This blog's intended to be an online journal of some sort where I post my ramblings and obsessions, where I share photos of my walks, where I tell you how awesome my day went or how crappy it was. No, this is not a diary because no matter how personal it gets here, I still have the liberty to keep to myself the names of the people I want dead.

Tuesday, April 29, 2008

All hail Jessica Zafra!



My own theory of devolutionAfter our supposed-to-be artstud class (sir kept us waiting..waaah!!), I went to the educ lib to find Sputnik Sweetheart, that Murakami book that I kept raving about in the past. To my dismay, it was for room use only and was located in the "Reading for Pleasure" corner... I leafed through it since I can't take it home and began reading a few paragraphs. I didn't pay attention to the page numbers and so I found myself on page23 and I can't seem to put it down. But I really have to go to my freakin' computer programming class so I left. I went back after class and saw that the book wasn't there anymore. It was with some stranger and he seemed too attached that he wouldn't put it down. Waaah! I instead took a Jessica Zafra book, Womanagerie. You can never go wrong with a Zafra book. Haha.. I couldn't stop smiling. The guy (with dreadlocks, by the way, and a meter in front of whom I've humiliated myself with later on by being so tactless and saying that he's not my type but I love his hair.. darn!) beside me seemed annoyed. But what the heck. Let me share to you one of her articles in what seemed to be one hell of a great read... I really could relate to this.. There's no denying it. XD
by Jessica Zafra
See, I have this theory about alcohol. The more you drink, the lower you go down the evolutionary ladder. When you start swigging the vodka (or the poison of your choice), you're recognizably human. A few shots later, the change begins.
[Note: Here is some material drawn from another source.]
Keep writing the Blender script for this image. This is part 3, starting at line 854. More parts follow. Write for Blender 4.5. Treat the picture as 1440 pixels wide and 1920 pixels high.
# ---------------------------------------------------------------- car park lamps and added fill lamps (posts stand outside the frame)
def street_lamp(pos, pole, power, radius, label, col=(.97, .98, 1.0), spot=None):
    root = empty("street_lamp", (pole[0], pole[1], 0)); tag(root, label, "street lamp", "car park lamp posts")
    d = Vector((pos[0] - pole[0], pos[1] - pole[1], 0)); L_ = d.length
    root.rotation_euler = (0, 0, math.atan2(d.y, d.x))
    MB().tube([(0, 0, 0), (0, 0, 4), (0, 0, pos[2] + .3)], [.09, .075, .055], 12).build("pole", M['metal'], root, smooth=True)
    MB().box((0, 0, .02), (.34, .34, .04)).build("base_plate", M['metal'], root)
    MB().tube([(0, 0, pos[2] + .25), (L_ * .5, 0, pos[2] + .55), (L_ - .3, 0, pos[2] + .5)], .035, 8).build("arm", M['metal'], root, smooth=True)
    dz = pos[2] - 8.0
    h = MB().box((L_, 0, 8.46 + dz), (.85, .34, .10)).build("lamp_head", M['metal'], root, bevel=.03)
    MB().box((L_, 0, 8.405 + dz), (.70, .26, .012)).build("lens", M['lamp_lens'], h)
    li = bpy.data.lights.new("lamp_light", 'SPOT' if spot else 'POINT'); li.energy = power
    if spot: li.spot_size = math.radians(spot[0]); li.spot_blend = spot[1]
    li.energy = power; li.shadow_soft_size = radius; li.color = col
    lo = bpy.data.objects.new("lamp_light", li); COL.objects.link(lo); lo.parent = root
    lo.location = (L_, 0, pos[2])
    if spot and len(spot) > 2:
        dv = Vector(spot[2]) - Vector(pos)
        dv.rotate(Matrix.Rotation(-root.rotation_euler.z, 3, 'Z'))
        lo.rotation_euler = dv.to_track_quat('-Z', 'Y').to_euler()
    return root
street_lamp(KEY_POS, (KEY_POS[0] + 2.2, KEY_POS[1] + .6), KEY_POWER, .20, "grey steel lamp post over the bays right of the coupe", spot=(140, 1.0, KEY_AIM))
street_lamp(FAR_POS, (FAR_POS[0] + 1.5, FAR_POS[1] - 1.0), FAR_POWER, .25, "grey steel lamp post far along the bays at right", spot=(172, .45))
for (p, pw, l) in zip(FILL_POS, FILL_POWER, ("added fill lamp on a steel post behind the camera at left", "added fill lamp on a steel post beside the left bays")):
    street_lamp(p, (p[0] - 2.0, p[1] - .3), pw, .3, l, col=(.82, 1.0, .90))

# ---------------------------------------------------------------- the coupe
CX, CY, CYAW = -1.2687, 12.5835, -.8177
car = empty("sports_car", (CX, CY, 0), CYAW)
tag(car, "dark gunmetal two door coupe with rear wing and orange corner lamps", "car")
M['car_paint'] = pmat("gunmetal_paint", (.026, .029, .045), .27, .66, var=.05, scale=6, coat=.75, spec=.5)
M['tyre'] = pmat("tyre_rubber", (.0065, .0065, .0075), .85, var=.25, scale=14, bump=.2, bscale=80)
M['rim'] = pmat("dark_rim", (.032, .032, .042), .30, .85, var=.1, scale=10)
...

Your vision blurs. The room appears to be spinning. Slowly, at first, then you feel like you're inside a blender with some oranges and ice. Your face feels lopsided, and you ask your drinking companions if one side of your face is larger than the other. And when you have to go to the bathroom, walking upright makes you nauseous. You sort of slouch over with your arms down to your knees and do an ape-like shuffle... And that's when you've gone APE. Monkey. Simian. You've just rejoined our distant relatives.



But you don't stop drinking, nonono. What, and be a spoilsport? You go on swilling the drink of depressed Russians, the stuff they imbibe because it takes so long to line up for Coke. Soon, you can't even stay on your feet anymore. Your legs turn into vestigial appendages (meaning they're there but you can't use them). And if you have to travel to another part of the room, you crawl over. You slither on your hands and stomach. You even make a cursing noise that resembles hissing. Bingo. You're in the REPTILE stage.



If you're normally the talkative, hyperverbal sort, you will find that imbibing alcohol not only loosens your tongue, but charges it electrically. First there is a noticeable rise in the volume of your voice. Soon you've got a built-in megaphone. Not only do you insult your friends in a voice that carries all the way to the next block, but you also reveal your darkest secrets to people you just met two hours ago. You stop talking and you start speechifying. You get pompous. Eventually you stop making sense. A sure sign that you've devolved to the POLITICIAN level, a stage closely related to reptiles particularly crocodiles (buwaya). It is here that you are at your most obnoxious.



Fortunately the politician stage passes, although the duration varies from person to person. Some verbose types can go on for hours, in which case it is necessary to force feed them several kilos of polvoron (a very effective mouth sealant). On the other hand, you could tape everything they say, and make some bucks through good old honest blackmail.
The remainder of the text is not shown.